__Challenge__
Quote the listing in full, exactly as given, minus any pictures.
-- BEGIN Dataset excerpt --
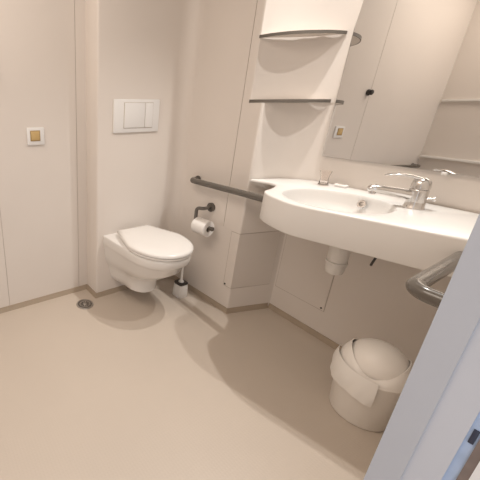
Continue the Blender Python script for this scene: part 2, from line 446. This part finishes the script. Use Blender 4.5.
for a, c in zip(rs, rs[1:]): bridge(bm, a, c)
bowl = [(1.0, ZT), (.985, ZT-.0015), (.972, ZT-.006), (.955, ZT-.020), (.925, ZT-.050), (.86, ZT-.082), (.74, ZT-.105), (.55, ZT-.119), (.30, ZT-.127), (.12, ZT-.130)]
bs = [ring(bm, bowlring(f, z, .02*(1-f))) for f, z in bowl]
for a, c in zip(bs, bs[1:]): bridge(bm, a, c)
bm.faces.new(bs[-1])
def loopedges(r): return [bm.edges.get((r[i], r[(i+1) % len(r)])) or bm.edges.new((r[i], r[(i+1) % len(r)])) for i in range(len(r))]
bmesh.ops.triangle_fill(bm, edges=loopedges(rs[0])+loopedges(bs[0]), use_beauty=True)
bmesh.ops.triangle_fill(bm, edges=loopedges(rs[-1]), use_beauty=True)
finish('basin', bm, 'solid', t, angle=40)
nrm = Vector((-.93, .10, .36)).normalized(); op = Vector((1.781, .672, .871))
bm = bmesh.new(); lathe(bm, [(.0185, -.004), (.0185, .003), (.0165, .005), (.0105, .005), (.0095, .001)], nrm, op, 28); c_ = finish('overflow_ring', bm, 'chrome', t); c_['label'] = 'chrome overflow ring'
bm = bmesh.new(); lathe(bm, [(.0092, -.003), (.0092, .0025), (.007, .003), (0, .003)], nrm, op, 20); finish('overflow_hole', bm, 'steel', t)
bm = bmesh.new(); lathe(bm, [(.026, 0), (.026, .003), (.022, .005), (.020, .003), (0, .005)], (0, 0, 1), (BC[0]+.018, BC[1], ZT-.130), 28); c_ = finish('drain_plug', bm, 'chrome', t); c_['label'] = 'chrome plug'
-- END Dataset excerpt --
__The response__
Continue the Blender Python script for this scene: part 2, from line 446. This part finishes the script. Use Blender 4.5.
for a, c in zip(rs, rs[1:]): bridge(bm, a, c)
bowl = [(1.0, ZT), (.985, ZT-.0015), (.972, ZT-.006), (.955, ZT-.020), (.925, ZT-.050), (.86, ZT-.082), (.74, ZT-.105), (.55, ZT-.119), (.30, ZT-.127), (.12, ZT-.130)]
bs = [ring(bm, bowlring(f, z, .02*(1-f))) for f, z in bowl]
for a, c in zip(bs, bs[1:]): bridge(bm, a, c)
bm.faces.new(bs[-1])
def loopedges(r): return [bm.edges.get((r[i], r[(i+1) % len(r)])) or bm.edges.new((r[i], r[(i+1) % len(r)])) for i in range(len(r))]
bmesh.ops.triangle_fill(bm, edges=loopedges(rs[0])+loopedges(bs[0]), use_beauty=True)
bmesh.ops.triangle_fill(bm, edges=loopedges(rs[-1]), use_beauty=True)
finish('basin', bm, 'solid', t, angle=40)
nrm = Vector((-.93, .10, .36)).normalized(); op = Vector((1.781, .672, .871))
bm = bmesh.new(); lathe(bm, [(.0185, -.004), (.0185, .003), (.0165, .005), (.0105, .005), (.0095, .001)], nrm, op, 28); c_ = finish('overflow_ring', bm, 'chrome', t); c_['label'] = 'chrome overflow ring'
bm = bmesh.new(); lathe(bm, [(.0092, -.003), (.0092, .0025), (.007, .003), (0, .003)], nrm, op, 20); finish('overflow_hole', bm, 'steel', t)
bm = bmesh.new(); lathe(bm, [(.026, 0), (.026, .003), (.022, .005), (.020, .003), (0, .005)], (0, 0, 1), (BC[0]+.018, BC[1], ZT-.130), 28); c_ = finish('drain_plug', bm, 'chrome', t); c_['label'] = 'chrome plug'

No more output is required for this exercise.